As I have said before, today we have relied on third parties for a lot of services at corporate because you know, we became large very quickly. I think we are getting our own people now to develop the expertise in-house. We are pulling the infrastructure, we are investing in IT, and I think we will start seeing that in 2017 and going into 2018.
Sanjiv Khattri - EVP, CFO
Exactly.
Aleksey Yefremov - Analyst
Thank you very much.
Sanjiv Khattri - EVP, CFO
Thanks.
Operator
Thank you. And our next question comes from the line of Roger Spitz from Bank of America Merrill Lynch. Your line is open.
Roger Spitz - Analyst
Thanks, good morning. Regarding Q4 2016 release of cash and working capital, I wonder if you might put some very broad brackets of guidance what it could look like? For instance, would it be closer to $50 million release, $100 million, $150 million; compared to anything?
Sanjiv Khattri - EVP, CFO
I am sort of reluctant to give a specific number, but if you look, two things play in to this, one is seasonality of earnings; the second impact of FX. So if you look at nominal working capital in terms of specific numbers, we were over our $200 million negative in Q1, we had a solid positive in Q2, a solid positive in Q3, and we expect to have a much bigger number -- I am reluctant to give you an exact --
Rakesh Sachdev - CEO
I think it is fair to say, Sanjiv, we would be in excess of $100 million.
Sanjiv Khattri - EVP, CFO
That is fair, Rakesh, definitely. We would be in excess of $100 million
Roger Spitz - Analyst
That is what I was looking for. Thank you.
Rakesh Sachdev - CEO
You are welcome.
Roger Spitz - Analyst
And lastly, you show a benefit of 14 for volume this quarter. How much -- can you give any split of Ag versus performance? It sounds like it was mostly Ag, but I just wonder if you have a -- can you split that out a little bit.
Sanjiv Khattri - EVP, CFO
Sorry. Can you just repeat the question again?
Roger Spitz - Analyst
Yes. In Q3 the volume mix on the EBITDA bridge, there was a 14 for volume mix. It sounds like most of the volume was in Ag, but I was wondering if you could say whether most of it was Ag, or almost all of it was Ag, or 75% was Ag? Some other number?
Rakesh Sachdev - CEO
It was mostly Ag.
Ben Gliklich - EVP, Operations & Strategy
Mostly Ag. So if you look through the presentation we provided, you can see that the Ag business grew organically close to 4%; the Performance business grew close to 2%. So you know, clearly it is mostly Ag contributing to that growth, but Performance also was a contributor.
Roger Spitz - Analyst
Okay. Thank you. Just lastly, the slides in the Ag talk about share gains driven in part by price. I just want to make sure. Does that mean you are reducing price to gain share, or how should I read that sentence?

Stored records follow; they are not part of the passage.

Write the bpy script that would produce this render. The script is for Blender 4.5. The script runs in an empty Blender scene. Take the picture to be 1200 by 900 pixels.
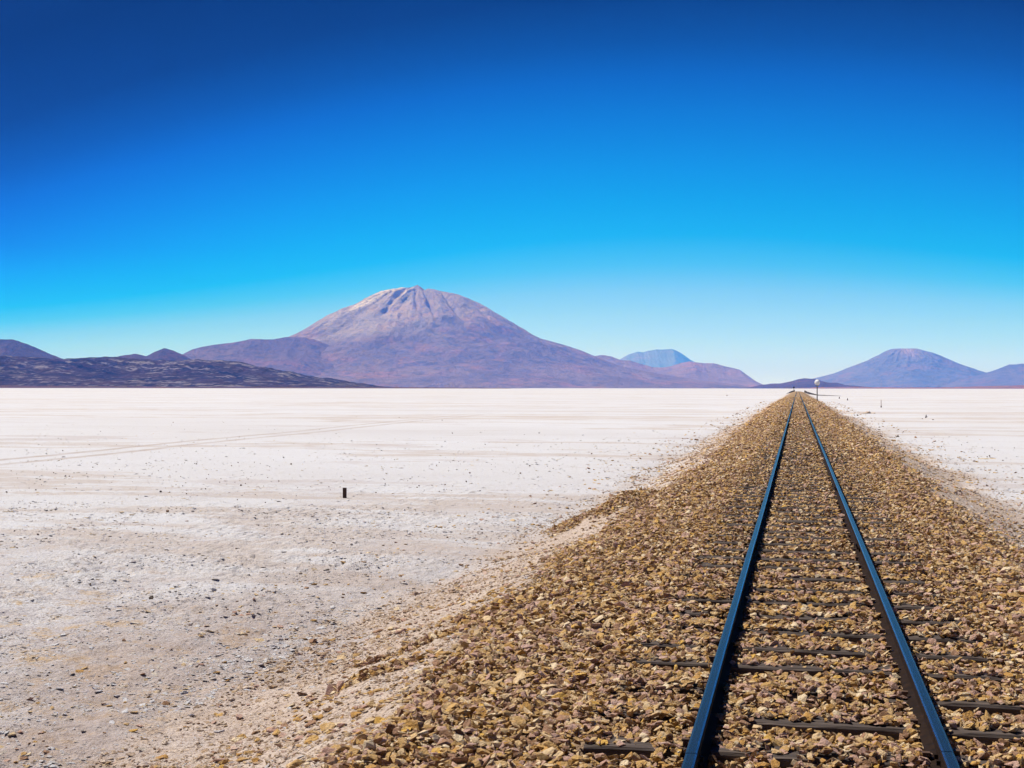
import bpy, math, random
import numpy as np
from mathutils import Matrix, Vector

random.seed(7)
rng = np.random.default_rng(11)
SC = bpy.context.scene
COL = SC.collection

# ------------------------------------------------------------------ camera
FPX = 1550.0                      # focal length in pixels of the 1200 px wide photo
YAW = math.atan(334.6 / FPX)      # the camera looks a little left of the track
CAMZ = 1.654
CAM = np.array([-0.093, 0.0, CAMZ])
HY = 454.7
cam_data = bpy.data.cameras.new('camera')
cam = bpy.data.objects.new('camera', cam_data)
COL.objects.link(cam)
cam_data.sensor_width = 36.0
cam_data.lens = 36.0 * FPX / 1200.0
cam_data.clip_start = 0.05
cam_data.clip_end = 250000.0
PITCH = math.atan((HY - 450.0) / FPX)
cam.matrix_world = (Matrix.Translation(Vector(CAM)) @ Matrix.Rotation(YAW, 4, 'Z')
                    @ Matrix.Rotation(math.pi / 2 + PITCH, 4, 'X') @ Matrix.Rotation(math.radians(0.06), 4, 'Z'))
SC.camera = cam
SC.render.resolution_x, SC.render.resolution_y = 1024, 768

# ------------------------------------------------------------------ sky and sun
SUN_EL = math.radians(56.0)
SUN_AZ = math.radians(-72.0)      # clockwise from +Y (the track): left and a little ahead
world = bpy.data.worlds.new('World')
SC.world = world
world.use_nodes = True
wn, wl = world.node_tree.nodes, world.node_tree.links
wn.clear()
w_out = wn.new('ShaderNodeOutputWorld')
w_bg = wn.new('ShaderNodeBackground')
w_bg.inputs['Strength'].default_value = 0.10
sky = wn.new('ShaderNodeTexSky')
sky.sky_type = 'NISHITA'
sky.sun_disc = False
sky.sun_elevation = SUN_EL
sky.sun_rotation = SUN_AZ
sky.altitude = 3700.0
sky.air_density = 1.0
sky.dust_density = 0.2
sky.ozone_density = 1.0
U0, UK = 0.12, 0.45
w_tc = wn.new('ShaderNodeTexCoord')
w_sep = wn.new('ShaderNodeSeparateXYZ')
w_ramp = wn.new('ShaderNodeValToRGB')
w_mul = wn.new('ShaderNodeVectorMath'); w_mul.operation = 'MULTIPLY'
w_sc = wn.new('ShaderNodeVectorMath'); w_sc.operation = 'SCALE'
wl.new(w_tc.outputs['Generated'], w_sep.inputs[0])
w_mr = wn.new('ShaderNodeMapRange')
w_mr.inputs['From Min'].default_value = 0.0
w_mr.inputs['From Max'].default_value = 0.40
# the sky is deepest away from the middle of the view's bearing: shift the elevation lookup with bearing
w_dot = wn.new('ShaderNodeVectorMath'); w_dot.operation = 'DOT_PRODUCT'
w_dot.inputs[1].default_value = (math.cos(YAW), math.sin(YAW), 0)
wl.new(w_tc.outputs['Generated'], w_dot.inputs[0])


def wmath(op, a, b):
    nd = wn.new('ShaderNodeMath'); nd.operation = op
    for i, v in enumerate((a, b)):
        if isinstance(v, (int, float)): nd.inputs[i].default_value = v
        else: wl.new(v, nd.inputs[i])
    return nd.outputs[0]


w_u = wmath('SUBTRACT', w_dot.outputs['Value'], U0)
w_s = wmath('MULTIPLY', wmath('MULTIPLY', w_u, w_u), UK)
w_k = wmath('MINIMUM', wmath('MULTIPLY', w_sep.outputs['Z'], 10.0), 1.0)
w_t = wmath('MINIMUM', w_u, 0.0)
w_t = wmath('MINIMUM', wmath('MULTIPLY', wmath('MULTIPLY', w_t, w_t), 4.34), 1.2)
w_tint = wn.new('ShaderNodeMix'); w_tint.data_type = 'RGBA'; w_tint.blend_type = 'MIX'
w_tint.clamp_factor = False
wl.new(w_t, w_tint.inputs['Factor'])
w_tint.inputs['A'].default_value = (1, 1, 1, 1)
w_tint.inputs['B'].default_value = (0.70, 0.72, 0.97, 1)
w_z = wmath('ADD', w_sep.outputs['Z'], wmath('MULTIPLY', w_s, w_k))
wl.new(w_z, w_mr.inputs['Value'])
wl.new(w_mr.outputs['Result'], w_ramp.inputs['Fac'])
wl.new(sky.outputs['Color'], w_mul.inputs[0])
wl.new(w_ramp.outputs['Color'], w_mul.inputs[1])
w_mul2 = wn.new('ShaderNodeVectorMath'); w_mul2.operation = 'MULTIPLY'
wl.new(w_mul.outputs[0], w_mul2.inputs[0])
wl.new(w_tint.outputs['Result'], w_mul2.inputs[1])
wl.new(w_mul2.outputs[0], w_sc.inputs[0])
w_sc.inputs['Scale'].default_value = 2.0
wl.new(w_sc.outputs[0], w_bg.inputs['Color'])
wl.new(w_bg.outputs[0], w_out.inputs['Surface'])
# (elevation / 0.4, colour grade): deep, clean high-altitude air
SKY_GRADE = [(0.0, (0.3674, 0.3882, 0.7042)), (0.0335, (0.334, 0.3529, 0.6402)), (0.0642, (0.3404, 0.3861, 0.7038)), (0.0984, (0.3092, 0.3918, 0.6473)), (0.138, (0.2715, 0.3957, 0.5649)), (0.1833, (0.2061, 0.3823, 0.5339)), (0.2322, (0.0763, 0.3636, 0.5237)), (0.2867, (0.0047, 0.3374, 0.5177)), (0.3482, (0.0, 0.3085, 0.5094)), (0.4123, (0.0, 0.2658, 0.5009)), (0.4954, (0.0, 0.1983, 0.4486)), (0.571, (0.0, 0.1325, 0.3657)), (0.6303, (0.0, 0.0763, 0.2255)), (0.7144, (0.0, 0.0289, 0.1009)), (0.84, (0.0, 0.01, 0.05)), (1.0, (0.01, 0.025, 0.07))]
while len(w_ramp.color_ramp.elements) > 1:
    w_ramp.color_ramp.elements.remove(w_ramp.color_ramp.elements[-1])
for i, (p, c) in enumerate(SKY_GRADE):
    e = w_ramp.color_ramp.elements[0] if i == 0 else w_ramp.color_ramp.elements.new(p)
    e.position = p
    e.color = (*c, 1)

sun_data = bpy.data.lights.new('sun', 'SUN')
sun_data.energy = 4.5
sun_data.angle = math.radians(0.53)
sun_data.color = (1.0, 0.955, 0.90)
sun = bpy.data.objects.new('sun', sun_data)
COL.objects.link(sun)
sdir = Vector((math.sin(SUN_AZ) * math.cos(SUN_EL), math.cos(SUN_AZ) * math.cos(SUN_EL), math.sin(SUN_EL)))
sun.rotation_euler = sdir.to_track_quat('Z', 'Y').to_euler()

SC.view_settings.view_transform = 'Standard'
SC.view_settings.look = 'None'
SC.view_settings.exposure = 0.45
SC.view_settings.gamma = 1.0
SC.view_settings.use_curve_mapping = False
SC.cycles.max_bounces = 4
SC.cycles.diffuse_bounces = 2
SC.cycles.glossy_bounces = 2
SC.cycles.volume_bounces = 1
SC.cycles.use_denoising = True

# ------------------------------------------------------------------ helpers
FWD = np.array([-math.sin(YAW), math.cos(YAW)])
RGT = np.array([math.cos(YAW), math.sin(YAW)])
ROLLK = math.tan(math.radians(0.06))


def hor(px):
    return HY + (px - 600.0) * ROLLK


def at_depth(px, D, z=0.0):
    p = CAM[:2] + FWD * D + RGT * D * (px - 600.0) / FPX
    return np.array([p[0], p[1], z])


def on_plane(px, py, z):
    D = FPX * (CAMZ - z) / (py - hor(px))
    return at_depth(px, D, z)


def hash2(ix, iy, seed):
    h = (ix.astype(np.int64) * 374761393 + iy.astype(np.int64) * 668265263 + seed * 974634777) & 0xFFFFFFFF
    h = ((h ^ (h >> 13)) * 1274126177) & 0xFFFFFFFF
    h = h ^ (h >> 16)
    return (h & 0xFFFFFF) / float(0xFFFFFF)


def vnoise(x, y, seed=0):
    ix, iy = np.floor(x), np.floor(y)
    fx, fy = x - ix, y - iy
    fx = fx * fx * fx * (fx * (fx * 6 - 15) + 10)
    fy = fy * fy * fy * (fy * (fy * 6 - 15) + 10)
    a, b = hash2(ix, iy, seed), hash2(ix + 1, iy, seed)
    c, d = hash2(ix, iy + 1, seed), hash2(ix + 1, iy + 1, seed)
    return (a + (b - a) * fx) * (1 - fy) + (c + (d - c) * fx) * fy


def fbm(x, y, octv=4, seed=0, ridge=False):
    s, a, n = 0.0, 1.0, 0.0
    for i in range(octv):
        v = vnoise(x * 1.0, y * 1.0, seed + i * 17)
        if ridge:
            v = 1 - abs(2 * v - 1)
        s = s + a * v
        n += a
        a *= 0.5
        x, y = x * 2.03 + 11.3, y * 2.03 - 7.7
    return s / n


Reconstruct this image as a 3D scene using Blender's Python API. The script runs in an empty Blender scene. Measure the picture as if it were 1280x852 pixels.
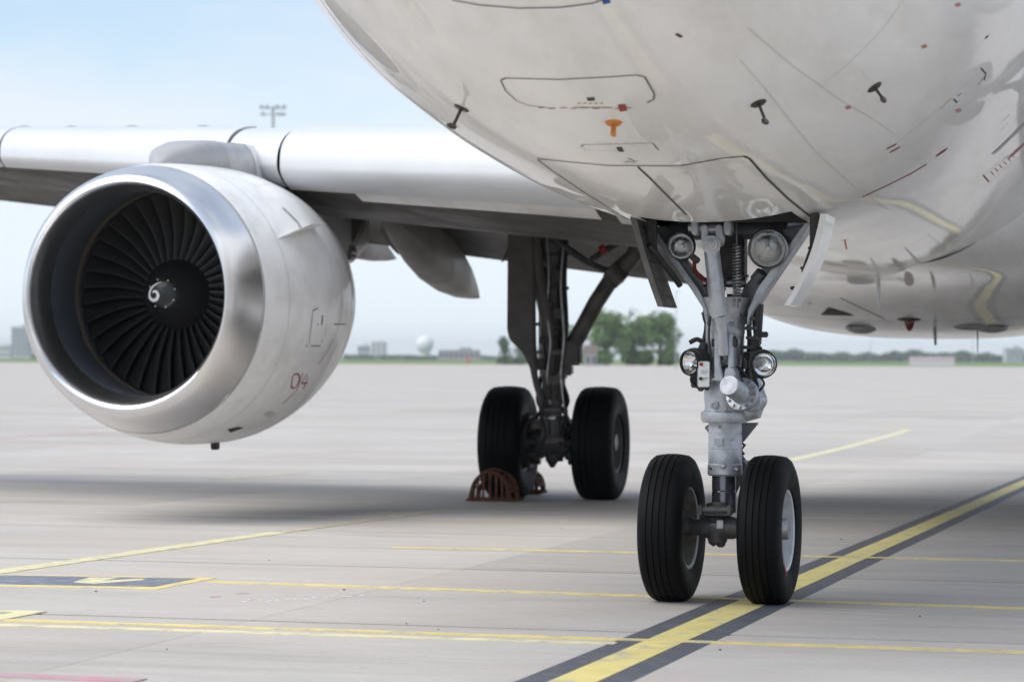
import bpy, bmesh, math, random
import numpy as np
from mathutils import Vector, Matrix
from mathutils.bvhtree import BVHTree
R = math.radians
sc = bpy.context.scene
col = sc.collection

# ------------------------------------------------------------------ camera
# world frame = aircraft frame: origin under the nose wheels, +Y towards the tail, +X the aircraft's left, Z up
FPX, CX, CY = 3190.0, 640.0, 426.0          # focal length and centre in pixels of a 1280 px wide frame
PSI, PITCH, ROLL = R(14.0), R(0.377), R(0.22)
CAM = Vector((2.13, -12.97, 1.247))
FW = Vector((-math.sin(PSI)*math.cos(PITCH), math.cos(PSI)*math.cos(PITCH), math.sin(PITCH)))
_r = Vector((math.cos(PSI), math.sin(PSI), 0)); _u = _r.cross(FW)
RT = _r*math.cos(ROLL) + _u*math.sin(ROLL); UP = _u*math.cos(ROLL) - _r*math.sin(ROLL)
cd = bpy.data.cameras.new('camera'); cam = bpy.data.objects.new('camera', cd); col.objects.link(cam)
cam.matrix_world = Matrix(((RT.x, UP.x, -FW.x, CAM.x), (RT.y, UP.y, -FW.y, CAM.y), (RT.z, UP.z, -FW.z, CAM.z), (0, 0, 0, 1)))
cd.sensor_width = 36.0; cd.lens = FPX/1280*36.0
cd.clip_start = 0.1; cd.clip_end = 20000
cd.dof.use_dof = True; cd.dof.focus_distance = 13.2; cd.dof.aperture_fstop = 3.5
sc.camera = cam

# ------------------------------------------------------------------ sky, sun, exposure
SUN_EL, SUN_AZ = R(52), R(224)              # azimuth clockwise from +Y
w = bpy.data.worlds.new('World'); sc.world = w; w.use_nodes = True
nt = w.node_tree; nt.nodes.clear()
wo = nt.nodes.new('ShaderNodeOutputWorld'); bg = nt.nodes.new('ShaderNodeBackground')
sky = nt.nodes.new('ShaderNodeTexSky'); sky.sky_type = 'NISHITA'; sky.sun_disc = False
sky.sun_elevation = SUN_EL; sky.sun_rotation = SUN_AZ
sky.air_density = 1.0; sky.dust_density = 0.5; sky.ozone_density = 3.0
tc = nt.nodes.new('ShaderNodeTexCoord')
sep = nt.nodes.new('ShaderNodeSeparateXYZ'); nt.links.new(tc.outputs['Generated'], sep.inputs[0])
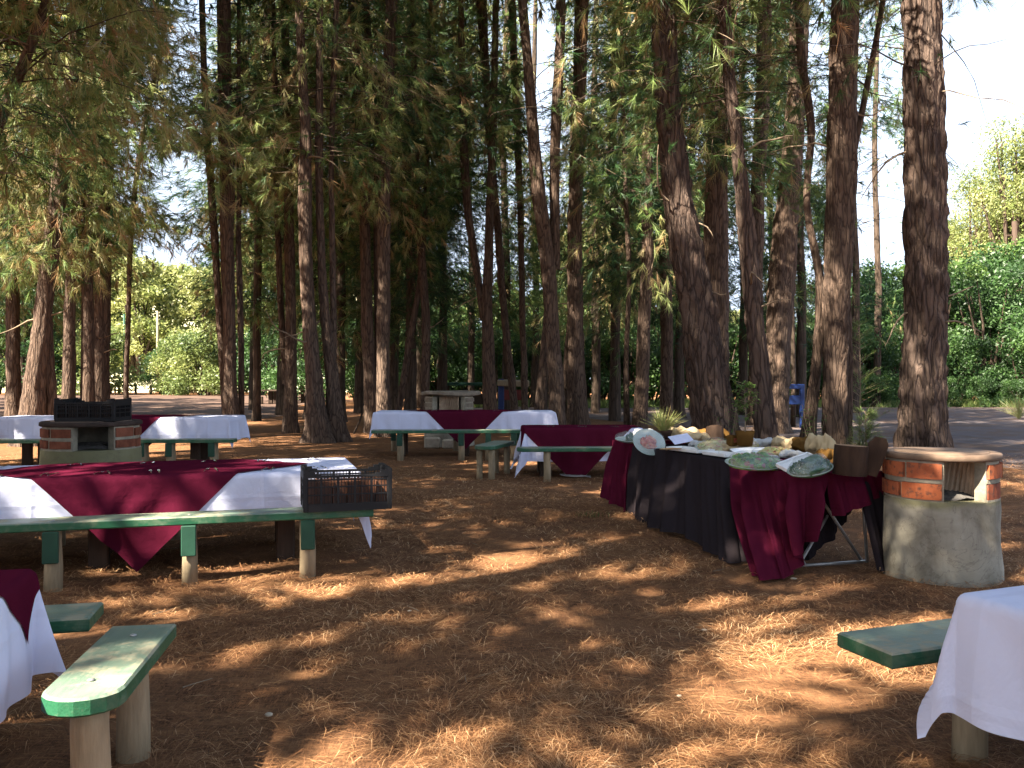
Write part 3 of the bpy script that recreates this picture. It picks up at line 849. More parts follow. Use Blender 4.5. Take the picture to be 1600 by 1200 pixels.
pine('two-trunked pine in dappled light directly behind the left crate', 21.0,
     [[(108, 684, 24), (110, 600, 20), (112, 520, 19), (116, 400, 15), (118, 250, 13), (122, 100, 12), (124, 0, 11)],
      [(133, 684, 26), (133, 600, 22), (133, 520, 20), (131, 400, 17), (136, 250, 14), (142, 100, 13), (146, 0, 12)]], 'bark', 28, 17, 3.9, 3.2, 84, 22, .45, .8, 33, tmean=.45, limbs=4, gaps=LOWGAPS)
pine('very dark broad pine just right of the two-trunked pine by the left crate', 22.5,
     [[(157, 690, 30), (156, 600, 27), (158, 500, 26), (162, 400, 24), (168, 250, 20), (172, 100, 16), (174, 0, 14)]], 'bark', 20, 17, 4.3, 3.2, 80, 22, .3, .85, 34, tmean=.28, gaps=LOWGAPS)
pine('pine at the far left edge behind the back left table', 22.0,
     [[(20, 684, 26), (22, 600, 22), (20, 500, 20), (16, 380, 18), (10, 250, 16), (4, 100, 14), (0, 0, 12)]], 'bark', 24, 16, 3.6, 3.0, 84, 22, .4, .8, 35, tmean=.48, limbs=3, gaps=LOWGAPS)
pine('near leaning pine crossing the top left corner of the view', 14.0,
     [[(-190, 740, 46), (-150, 600, 36), (-100, 420, 30), (-40, 280, 24), (10, 165, 19), (45, 80, 16), (74, 0, 14)]], 'bark', 32, 15, 5.0, 2.8, 60, 20, .45, .9, 36, tmean=.4, limbs=5,
     extra=[((3.5, 1, 6.0), (.9, .8, .7), 60, .6), ((2.2, 0, 4.9), (.7, .6, .5), 50, .45), ((4.6, 1, 5.2), (.8, .7, .6), 40, .78)])
pine('dead-twigged pine far behind the three-stemmed pine', 31.0,
     [[(400, 650, 13), (402, 450, 13), (410, 200, 12), (418, 0, 11)]], 'bark_far', 12, 18, 3.5, 3.4, 90, 24, .55, 1, 37, tmean=.42, nl=.32)
NF = NTRI[0]

# ---- younger, fuller pines standing behind the front rows, all alike
BACK = [(-40, 34, .3, .46), (60, 30, .35, .45), (150, 38, .2, .25), (440, 36, .25, .3), (395, 42, .2, .22), (485, 33, .4, .44), (530, 30, .5, .46), (560, 38, .35, .3), (615, 34, .2, .22),
        (640, 29, .2, .24), (690, 36, .12, .16), (655, 44, .1, .14), (735, 46, .15, .28), (790, 40, .25, .35), (835, 46, .2, .3), (930, 38, .3, .5), (960, 31, .25, .3),
        (1000, 40, .15, .2), (1060, 33, .12, .14), (1085, 42, .1, .14), (1160, 36, .1, .16), (1205, 44, .12, .2), (1250, 34, .1, .16), (1335, 38, .1, .15), (1370, 46, .1, .2)]
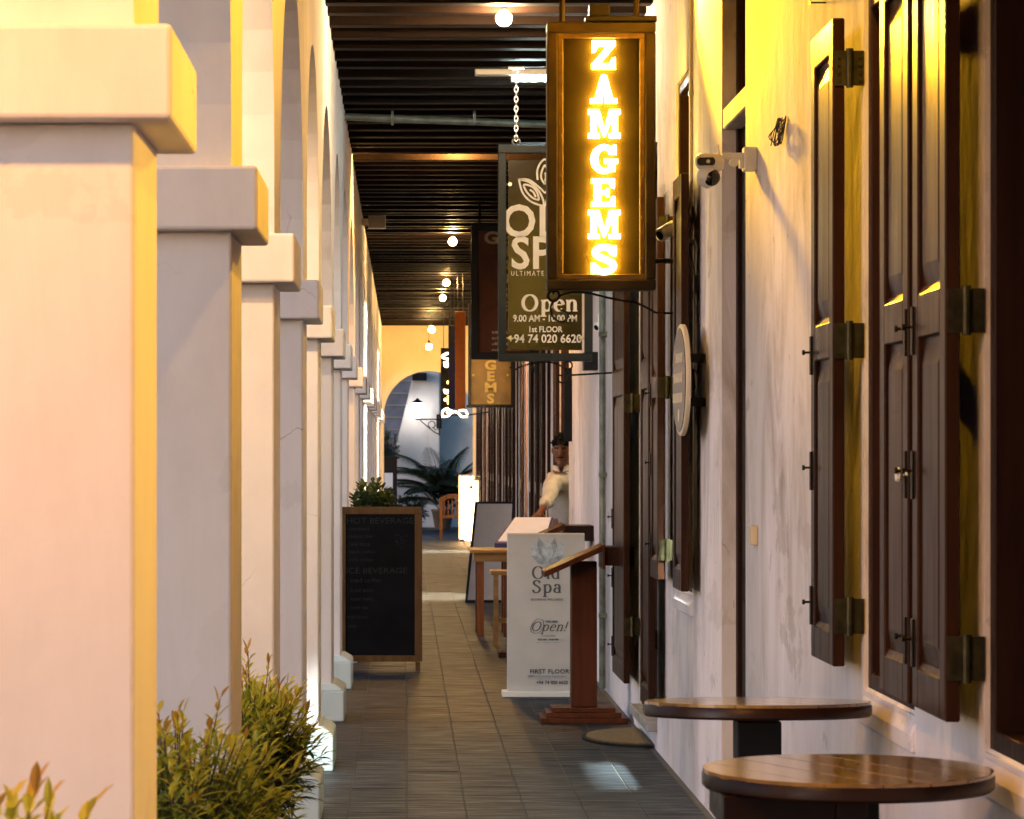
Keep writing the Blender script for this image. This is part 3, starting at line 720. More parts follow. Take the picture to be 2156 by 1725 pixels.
trim = q.build('trim', 'sign_trim', zam, bevel=0.003, seg=1)
q = MB()
for xx in (a+tr/2, b-tr/2):
    for k in range(6): q.lathe([(0.006, -0.004), (0.004, -0.007)], (xx, ZY+0.012, c_+0.1+k*(d_-c_-0.2)/5), 8, 'y')
q.build('rivets', 'sign_trim', trim)
q = MB(); q.box(a+0.001, b-0.001, ZY+0.044, ZY+TH-0.044, c_+0.001, d_-0.001); q.build('board', 'sign_board', zam)
def slab(ch):
    """polygons of a slab-serif capital in a unit box (w about 1, h 1)"""
    s = 0.27; t = 0.17; P = []
    R = lambda x0, x1, z0, z1: P.append([(x0, z0), (x1, z0), (x1, z1), (x0, z1)])
    Q = lambda *p_: P.append(list(p_))
    if ch == 'Z':
        R(0.08, 0.94, 0.80, 1.0); R(0.06, 0.94, 0, 0.2); Q((0.06, 0.17), (0.36, 0.17), (0.94, 0.83), (0.64, 0.83)); Q((0.08, 0.58), (0.20, 0.60), (0.34, 0.83), (0.08, 0.83)); Q((0.94, 0.17), (0.94, 0.42), (0.82, 0.40), (0.68, 0.17))
    if ch == 'A':
        Q((0.16, 0.12), (0.42, 0.12), (0.62, 0.96), (0.40, 0.96)); Q((0.58, 0.12), (0.86, 0.12), (0.62, 0.96), (0.42, 0.96)); R(0.30, 0.72, 0.24, 0.40); R(0.02, 0.45, 0, t); R(0.55, 1.0, 0, t); Q((0.40, 0.90), (0.62, 0.90), (0.58, 1.0), (0.44, 1.0))
    if ch == 'M':
        R(-0.06, 0.36, 0, t); R(0.70, 1.12, 0, t); R(0.04, 0.25, 0.1, 0.95); R(0.81, 1.02, 0.1, 0.95); R(-0.06, 0.28, 1-t, 1); R(0.78, 1.12, 1-t, 1)
        Q((0.10, 1.0), (0.34, 1.0), (0.60, 0.12), (0.53, 0.02), (0.46, 0.12)); Q((0.72, 1.0), (0.96, 1.0), (0.60, 0.12), (0.53, 0.02), (0.46, 0.12))
    if ch == 'G':
        outer = arc(0.52, 0.5, 0.50, 0.52, 52, 308, 20); inner = arc(0.54, 0.5, 0.24, 0.33, 52, 308, 20)
        for i in range(20): Q(outer[i], outer[i+1], inner[i+1], inner[i])
        Q((0.70, 0.66), (0.98, 0.66), (0.98, 1.0), (0.86, 1.0), (0.66, 0.86)); R(0.66, 0.94, 0.06, 0.46); R(0.52, 1.04, 0.34, 0.50)
    if ch == 'E':
        R(0.14, 0.42, 0.05, 0.95); R(0.04, 0.92, 1-t, 1); R(0.04, 0.94, 0, t); R(0.3, 0.70, 0.42, 0.58); R(0.60, 0.72, 0.34, 0.66); Q((0.92, 0.66), (0.92, 0.9), (0.66, 0.9), (0.80, 0.66)); Q((0.94, 0.36), (0.94, 0.1), (0.66, 0.1), (0.82, 0.36))
    if ch == 'S':
        c1 = spline([(0.84, 0.70), (0.74, 0.86), (0.50, 0.92), (0.27, 0.84), (0.22, 0.70), (0.36, 0.58), (0.62, 0.48), (0.82, 0.36), (0.82, 0.20), (0.62, 0.09), (0.38, 0.10), (0.20, 0.24)], 4)
        for i in range(len(c1)-1):
            (xa, za), (xb, zb) = c1[i], c1[i+1]; l = math.hypot(xb-xa, zb-za) or 1; nx, nz = -(zb-za)/l*0.125, (xb-xa)/l*0.105
            e = 0.02; ux, uz = (xb-xa)/l*e, (zb-za)/l*e
            Q((xa+nx-ux, za+nz-uz), (xb+nx+ux, zb+nz+uz), (xb-nx+ux, zb-nz+uz), (xa-nx-ux, za-nz-uz))
        R(0.80, 0.96, 0.62, 0.97); R(0.06, 0.22, 0.02, 0.38)
    return P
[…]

Diego Lopez Casanello - President, Agricultural Solutions
No, no. Definitely not. So the share gains that we are mentioning here is through geographic expansion, most of the time. We are extending our reach in Eastern Europe. We are growing in some countries in Latin America, in Asia. Specifically, through cross-selling opportunities of bringing products from legacies into markets where other legacies were stronger, this is really what is driving our share gains in this case.
Roger Spitz - Analyst
Thank you very much.
Rakesh Sachdev - CEO
Thank you.
Operator
Thank you at this time this does conclude the Q&A portion I would like to turn the call over to Rakesh for closing remarks.
Rakesh Sachdev - CEO
Thank you. Again, I appreciate everybody joining in this morning. We are very pleased with the way the business is performing and how we did in Q3, and I am pretty confident that we will continue this story in Q4 and 2017. So, look forward to updating all of you the next time we meet. Thank you for joining the call.
Operator
Ladies and gentlemen, thank you for your participation in today's conference. This does conclude the program. You may now disconnect. Everyone have a great day.